Many of the poems in When You See My Mother were written by “the entities,” a term Baez uses to describe the other personalities. That includes a 12-year-old German boy whose parents survived the Holocaust. A few personalities are still present, Baez says, but are now under control.

Another poem in the book is titled “Judy,” and it’s based on a backstage moment between Baez and longtime folk musician and friend Judy Collins. In the piece, Baez is apologizing for not being there enough for Collins, who had lost her son Clark, 33, by suicide in 1992. 

Now, Baez says she’s focused on creating intimacy among her friends. “Friends that were hard for me to make back then. I have lots of very good friends now and I think that's something I couldn't have had years ago. But I do have now and I'm grateful for it.”

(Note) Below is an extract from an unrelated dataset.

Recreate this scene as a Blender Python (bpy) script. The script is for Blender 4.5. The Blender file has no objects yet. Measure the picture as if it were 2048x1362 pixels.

This form of intimacy is different from romantic feelings, she points out. “In that sense, I do not have intimacy at the moment. But I do have it with friends with whom I'm closer than I ever was in the past.” 


“People are going to expect more political activism, etc., out of me in a poetry book, and it simply isn't there,” says Joan Baez. Credit: Dana Tynan.

Baez points out that people would expect her to write about political activism in the poems — “and it simply isn’t there.” 

Still, she says she wants to be on the college campuses where Gaza protests have been recently occurring. “I'm sympathetic with all that. And I think: Well, wait a minute, I can't do that, I'm not a student. I don't even know if I would be welcome. So I'm itching to be there and knowing that at the moment, it's not where I need to be, for a lot of reasons.”

She continues, “I think sometimes coming onto the campus when you’re [an] ‘outside agitator’ does more damage to them than good. I think with their ardent support of themselves as students, and that it is their campus, and that they have a right to be doing what they're doing on their campus, I think that probably needs to be respected.”

Baez says these student protestors are brave, but she wishes they had been trained in nonviolence. “And if they were organized, [Martin Luther] King would have organized them, you don't let the police get the better of you by you shouting at them. That's all I can say.”

If the student demonstrators stand their ground, Baez says some of their demands might possibly get fulfilled. “I'm all in favor of compromise. Gandhi said, ‘There's nothing wrong with compromise as long as you don't compromise your soul.’ So if the students can find ways to speak, keep things open, and get at least a portion of what it is they want — you get a portion, and then you keep fighting for the next chunk or the next chunk.” 

She continues, “First of all, they've already awakened a whole portion of this society, which really wasn't paying any attention, except in the most superficial way. So in a way, their job is already partly done. And then now hopefully, they can stay on it until they get more substantial gains.”